Todos os dias há perto de seis voluntários da comunidade a trabalhar no antigo lagar. “É importante envolver todo o tipo de pessoas diferentes de diferentes locais”, menciona Robert Gough, carpinteiro britânico de 50 anos. A título de exemplo, Bárbara Sá acrescenta que receberam recentemente um tear, mecanismo complexo cuja montagem vai necessitar do auxílio de alguém entendido das aldeias ali à volta. As crianças também participam no processo de construção, menciona Julia, dando o caso da filha Rosa, de cinco anos, que ajudou a misturar a areia com a argila para fazer o reboco do interior das paredes.
Tal como os trabalhos em madeira no centro comunitário, também a mobília será construída aproveitamento das árvores queimadas. Bancos, cadeiras e mesas, mas também janelas e portas terão o mão de Robert. Do plano de obra faz também parte o melhoramento de acessos com passadiços e a estabilização de terrenos, para que o Inverno não traga com ele as enxurradas que a ausência de árvores e arbustos facilita.

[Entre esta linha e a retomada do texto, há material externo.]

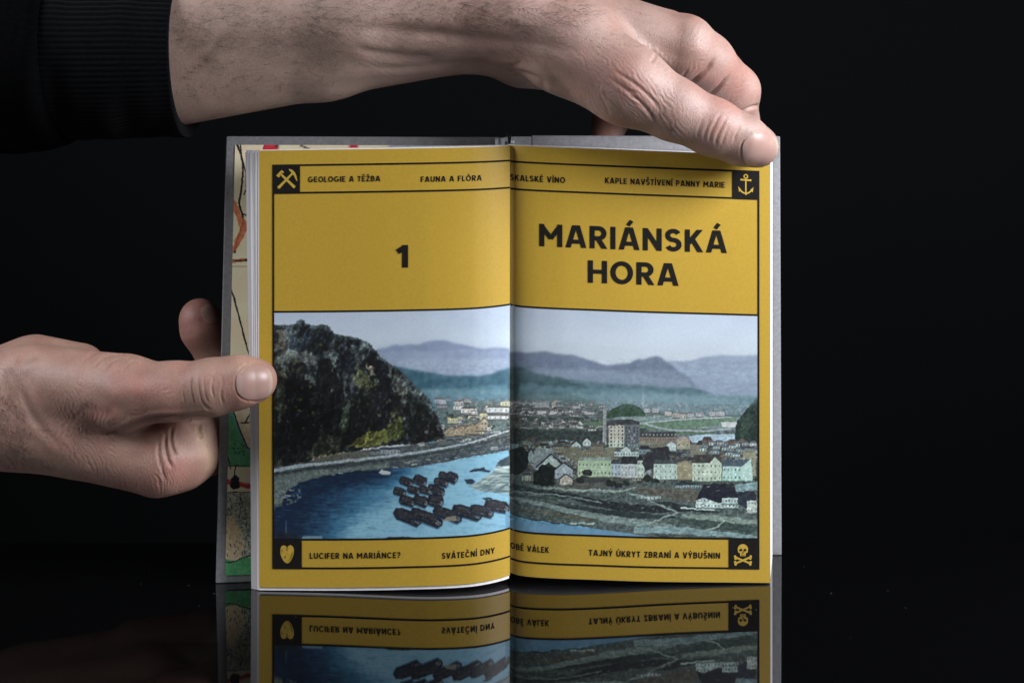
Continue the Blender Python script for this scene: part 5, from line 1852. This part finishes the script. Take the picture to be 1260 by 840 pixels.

As descrições de uma zona verde, de floresta ainda selvagem e de águas puras da montanha ajudam a dar uma ideia do cenário que atraiu quem ali se fixou. Quase um ano depois, as colinas da região continuam revestidas pelo que resta de pinheiros, eucaliptos e outras espécies.
O projecto do centro do vale da Benfeita implica um trabalho de recuperação, ajudando também a lidar com um ano severo. “Muitas pessoas perderam casas ou coisas que tinham. Sentimos a necessidade de nos juntarmos e de nos ajudarmos uns aos outros”, descreve Julia, para a seguir se referir ao projecto como uma “grande fonte de apoio e força” na comunidade.

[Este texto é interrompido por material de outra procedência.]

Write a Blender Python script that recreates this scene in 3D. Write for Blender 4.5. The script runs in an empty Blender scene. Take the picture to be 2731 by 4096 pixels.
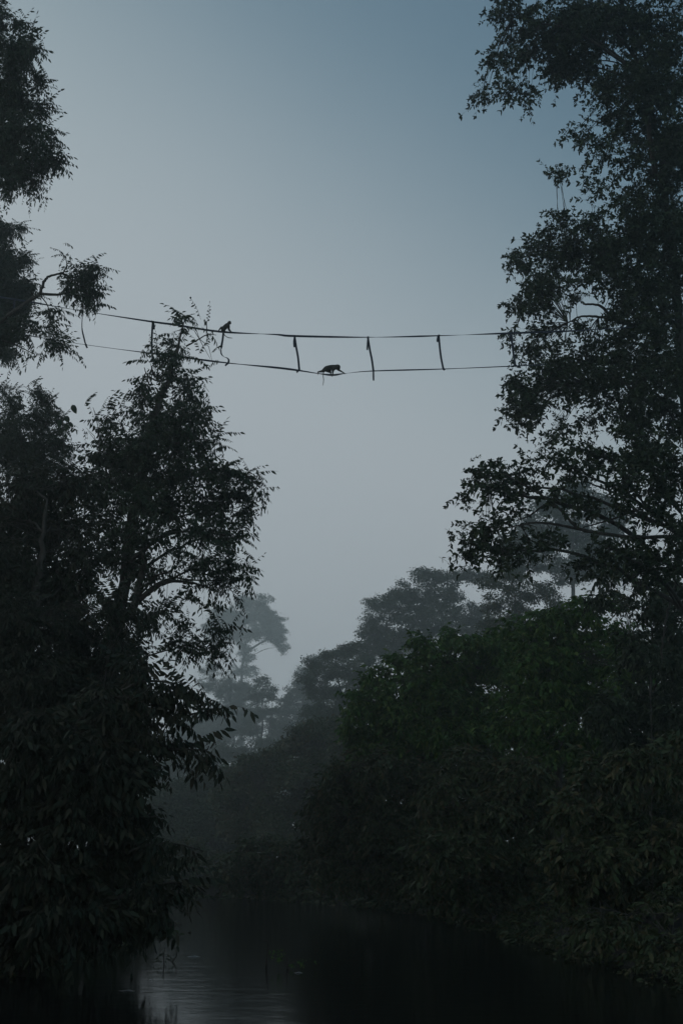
import bpy, bmesh, math, random
import numpy as np
from mathutils import Vector, Matrix

rng = np.random.default_rng(11)
random.seed(11)
C = bpy.context.scene.collection
R = math.radians

# ------------------------------------------------------------------ camera geometry
FPX = 50.0 / 36.0 * 4096.0
PITCH = R(13.65)
CAM = Vector((0.0, 0.0, 1.6))
SP, CP = math.sin(PITCH), math.cos(PITCH)


def P(px, py, Y):
    """the world point seen at photo pixel (px, py) that stands Y metres away along the ground"""
    u, v = (px - 1365.5) / FPX, (2048.0 - py) / FPX
    d = Vector((u, CP - v * SP, SP + v * CP))
    return CAM + d * (Y / d.y)


def mpp(Y):
    return Y / FPX / CP


# ------------------------------------------------------------------ object helpers
def link(o, parent=None):
    C.objects.link(o)
    if parent is not None:
        o.parent = parent
        o.matrix_parent_inverse = Matrix.Translation(parent.matrix_world.translation).inverted() if False else Matrix()
    return o


def tag(o, label=None, cat=None, group=None, kind=None):
    if label:
        o['label'] = label
    if cat:
        o['category'] = cat
    if group:
        o['group'] = group
    if kind:
        o['kind'] = kind
    return o


def thing(name, label, cat, loc=(0, 0, 0), group=None):
    o = bpy.data.objects.new(name, None)
    o.empty_display_size = 0.3
    C.objects.link(o)
    o.location = loc
    return tag(o, label, cat, group)


def root_loc(o):
    v = Vector((0, 0, 0))
    while o is not None:
        v += o.location
        o = o.parent
    return v


def np_mesh(name, verts, faces, mat, parent=None, smooth=False):
    """verts (n,3) in world space, faces (m,3|4)"""
    verts = np.asarray(verts, dtype=np.float32)
    faces = np.asarray(faces, dtype=np.int32)
    if parent is not None:
        verts = verts - np.array(root_loc(parent), dtype=np.float32)
    me = bpy.data.meshes.new(name)
    nv, (nf, k) = len(verts), faces.shape
    me.vertices.add(nv)
    me.vertices.foreach_set('co', verts.ravel())
    me.loops.add(nf * k)
    me.loops.foreach_set('vertex_index', faces.ravel())
    me.polygons.add(nf)
    me.polygons.foreach_set('loop_start', np.arange(0, nf * k, k, dtype=np.int32))
    me.polygons.foreach_set('loop_total', np.full(nf, k, dtype=np.int32))
    if smooth:
        me.polygons.foreach_set('use_smooth', np.ones(nf, dtype=bool))
    me.update(calc_edges=True)
    me.materials.append(mat)
    o = bpy.data.objects.new(name, me)
    C.objects.link(o)
    if parent is not None:
        o.parent = parent
    return o


class MB:
    """collects quads"""
    def __init__(self):
        self.v, self.f, self.n = [], [], 0

    def add(self, v, f):
        self.v.append(np.asarray(v, dtype=np.float32))
        self.f.append(np.asarray(f, dtype=np.int32) + self.n)
        self.n += len(v)

    def tube(self, pts, rad, sides=7, wob=0.0):
        pts = np.asarray([tuple(p) for p in pts], dtype=float)
        n = len(pts)
        rad = np.broadcast_to(np.asarray(rad, dtype=float), (n,))
        t = np.gradient(pts, axis=0)
        t /= np.linalg.norm(t, axis=1)[:, None] + 1e-9
        ref = np.array([0.13, 1.0, 0.07])
        a = np.cross(t, ref)
        bad = np.linalg.norm(a, axis=1) < 0.2
        a[bad] = np.cross(t[bad], np.array([1.0, 0, 0.1]))
        a /= np.linalg.norm(a, axis=1)[:, None]
        b = np.cross(t, a)
        ang = np.arange(sides) / sides * 2 * math.pi
        rr = rad[:, None] * (1 + wob * rng.standard_normal((n, sides)))
        ring = (pts[:, None, :] + rr[..., None] * (np.cos(ang)[None, :, None] * a[:, None, :] + np.sin(ang)[None, :, None] * b[:, None, :]))
        v = ring.reshape(-1, 3)
        f = []
        for i in range(n - 1):
            for j in range(sides):
                k = (j + 1) % sides
                f.append((i * sides + j, i * sides + k, (i + 1) * sides + k, (i + 1) * sides + j))
        # caps as fans of degenerate-free quads
        v = np.vstack([v, pts[:1], pts[-1:]])
        c0, c1 = n * sides, n * sides + 1
        for j in range(0, sides - (sides % 2), 2):
            f.append((c0, (j + 2) % sides, j + 1, j))
            f.append((c1, (n - 1) * sides + j, (n - 1) * sides + j + 1, (n - 1) * sides + (j + 2) % sides))
        self.add(v, f)

    def build(self, name, mat, parent=None, smooth=True):
        return np_mesh(name, np.vstack(self.v), np.vstack(self.f), mat, parent, smooth)


def smooth_path(pts, n, jit=0.0):
    pts = np.asarray([tuple(p) for p in pts], dtype=float)
    if len(pts) == 2:
        pts = np.vstack([pts[0], pts.mean(0), pts[1]])
    m = len(pts)
    ext = np.vstack([2 * pts[0] - pts[1], pts, 2 * pts[-1] - pts[-2]])
    out = []
    for s in np.linspace(0, m - 1 - 1e-6, n):
        i = int(s)
        u = s - i
        p0, p1, p2, p3 = ext[i:i + 4]
        out.append(0.5 * (2 * p1 + (p2 - p0) * u + (2 * p0 - 5 * p1 + 4 * p2 - p3) * u * u + (3 * p1 - p0 - 3 * p2 + p3) * u ** 3))
    out = np.array(out)
    if jit:
        w = rng.standard_normal(out.shape) * jit
        w[0] = 0
        w[-1] = 0
        out += w
    return out


# ------------------------------------------------------------------ materials
def new_mat(name):
    m = bpy.data.materials.new(name)
    m.use_nodes = True
    nt = m.node_tree
    return m, nt, nt.nodes['Principled BSDF']


def leaf_mat(name, c1, c2, c3, rough=0.6, spec=0.16):
    m, nt, b = new_mat(name)
    geo = nt.nodes.new('ShaderNodeNewGeometry')
    ramp = nt.nodes.new('ShaderNodeValToRGB')
    e = ramp.color_ramp.elements
    e[0].position, e[0].color = 0.0, (*c1, 1)
    e[1].position, e[1].color = 1.0, (*c3, 1)
    k = e.new(0.6)
    k.color = (*c2, 1)
    nt.links.new(geo.outputs['Random Per Island'], ramp.inputs['Fac'])
    nt.links.new(ramp.outputs['Color'], b.inputs['Base Color'])
    b.inputs['Roughness'].default_value = rough
    b.inputs['Specular IOR Level'].default_value = spec
    return m


def bark_mat(name, c1, c2):
    m, nt, b = new_mat(name)
    tc = nt.nodes.new('ShaderNodeTexCoord')
    mp = nt.nodes.new('ShaderNodeMapping')
    mp.inputs['Scale'].default_value = (6, 6, 1.6)
    no = nt.nodes.new('ShaderNodeTexNoise')
    no.inputs['Scale'].default_value = 3.0
    no.inputs['Detail'].default_value = 6.0
    ramp = nt.nodes.new('ShaderNodeValToRGB')
    ramp.color_ramp.elements[0].position = 0.3
    ramp.color_ramp.elements[0].color = (*c1, 1)
    ramp.color_ramp.elements[1].position = 0.7
    ramp.color_ramp.elements[1].color = (*c2, 1)
    bump = nt.nodes.new('ShaderNodeBump')
    bump.inputs['Strength'].default_value = 0.6
    bump.inputs['Distance'].default_value = 0.02
    nt.links.new(tc.outputs['Object'], mp.inputs['Vector'])
    nt.links.new(mp.outputs['Vector'], no.inputs['Vector'])
    nt.links.new(no.outputs['Fac'], ramp.inputs['Fac'])
    nt.links.new(ramp.outputs['Color'], b.inputs['Base Color'])
    nt.links.new(no.outputs['Fac'], bump.inputs['Height'])
    nt.links.new(bump.outputs['Normal'], b.inputs['Normal'])
    b.inputs['Roughness'].default_value = 0.9
    return m


M = {}
M['leaf_dark'] = leaf_mat('leaf_dark', (0.025, 0.042, 0.022), (0.033, 0.053, 0.027), (0.045, 0.056, 0.030))
M['leaf_oval'] = leaf_mat('leaf_oval', (0.030, 0.046, 0.024), (0.040, 0.062, 0.030), (0.060, 0.075, 0.034))
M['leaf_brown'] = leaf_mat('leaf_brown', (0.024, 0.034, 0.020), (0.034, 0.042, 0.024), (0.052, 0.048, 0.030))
M['leaf_green'] = leaf_mat('leaf_green', (0.048, 0.110, 0.024), (0.072, 0.145, 0.032), (0.130, 0.175, 0.042))
M['leaf_olive'] = leaf_mat('leaf_olive', (0.042, 0.062, 0.026), (0.060, 0.080, 0.034), (0.110, 0.090, 0.045))
M['leaf_far'] = leaf_mat('leaf_far', (0.040, 0.060, 0.030), (0.050, 0.075, 0.035), (0.070, 0.085, 0.040))
M['bark'] = bark_mat('bark', (0.030, 0.026, 0.020), (0.085, 0.075, 0.060))
M['bark_pale'] = bark_mat('bark_pale', (0.10, 0.095, 0.08), (0.22, 0.21, 0.18))


def plain(name, col, rough=0.7, nscale=30, var=0.35, spec=0.3):
    m, nt, b = new_mat(name)
    tc = nt.nodes.new('ShaderNodeTexCoord')
    no = nt.nodes.new('ShaderNodeTexNoise')
    no.inputs['Scale'].default_value = nscale
    no.inputs['Detail'].default_value = 5
    ramp = nt.nodes.new('ShaderNodeValToRGB')
    ramp.color_ramp.elements[0].position = 0.3
    ramp.color_ramp.elements[0].color = tuple(c * (1 - var) for c in col) + (1,)
    ramp.color_ramp.elements[1].position = 0.7
    ramp.color_ramp.elements[1].color = tuple(c * (1 + var) for c in col) + (1,)
    nt.links.new(tc.outputs['Object'], no.inputs['Vector'])
    nt.links.new(no.outputs['Fac'], ramp.inputs['Fac'])
    nt.links.new(ramp.outputs['Color'], b.inputs['Base Color'])
    b.inputs['Roughness'].default_value = rough
    b.inputs['Specular IOR Level'].default_value = spec
    return m


M['webbing'] = plain('webbing', (0.035, 0.042, 0.060), 0.75, 60)
M['fur'] = plain('fur', (0.075, 0.070, 0.058), 0.9, 90, 0.4, 0.15)
M['soil'] = plain('soil', (0.032, 0.030, 0.024), 0.95, 1.2, 0.5)
M['stick'] = plain('stick', (0.05, 0.04, 0.03), 0.8, 20)
M['pale_streak'] = plain('pale_streak', (0.55, 0.56, 0.55), 0.5, 20, 0.2)  # pale tone for the thin streaks on the water

m, nt, b = new_mat('river_water')
b.inputs['Base Color'].default_value = (0.010, 0.010, 0.008, 1)
b.inputs['Roughness'].default_value = 0.09
b.inputs['Specular IOR Level'].default_value = 0.14
b.inputs['IOR'].default_value = 1.13
tc = nt.nodes.new('ShaderNodeTexCoord')
mp = nt.nodes.new('ShaderNodeMapping')
mp.inputs['Scale'].default_value = (1.0, 1.6, 1.0)
n1 = nt.nodes.new('ShaderNodeTexNoise')
n1.inputs['Scale'].default_value = 1.3
n1.inputs['Detail'].default_value = 5
n1.inputs['Distortion'].default_value = 0.8
n2 = nt.nodes.new('ShaderNodeTexNoise')
n2.inputs['Scale'].default_value = 9
n2.inputs['Detail'].default_value = 2
mx = nt.nodes.new('ShaderNodeMath')
mx.operation = 'MULTIPLY_ADD'
mx.inputs[1].default_value = 0.18
bump = nt.nodes.new('ShaderNodeBump')
bump.inputs['Strength'].default_value = 0.16
bump.inputs['Distance'].default_value = 0.03
nt.links.new(tc.outputs['Object'], mp.inputs['Vector'])
nt.links.new(mp.outputs['Vector'], n1.inputs['Vector'])
nt.links.new(mp.outputs['Vector'], n2.inputs['Vector'])
nt.links.new(n2.outputs['Fac'], mx.inputs[0])
nt.links.new(n1.outputs['Fac'], mx.inputs[2])
nt.links.new(mx.outputs[0], bump.inputs['Height'])
nt.links.new(bump.outputs['Normal'], b.inputs['Normal'])
M['water'] = m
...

“As pessoas ainda estão traumatizadas. Mas temos que fazer uma escolha, ou segues em frente ou vais fazer outra coisa”, diz Robert Gough. A casa que divide com Julia não ardeu, mas a oficina onde trabalhava sim, assim como as suas ferramentas e a madeira. “Ficar aqui é uma decisão arrojada. Especialmente porque pode acontecer outra vez”, afirma.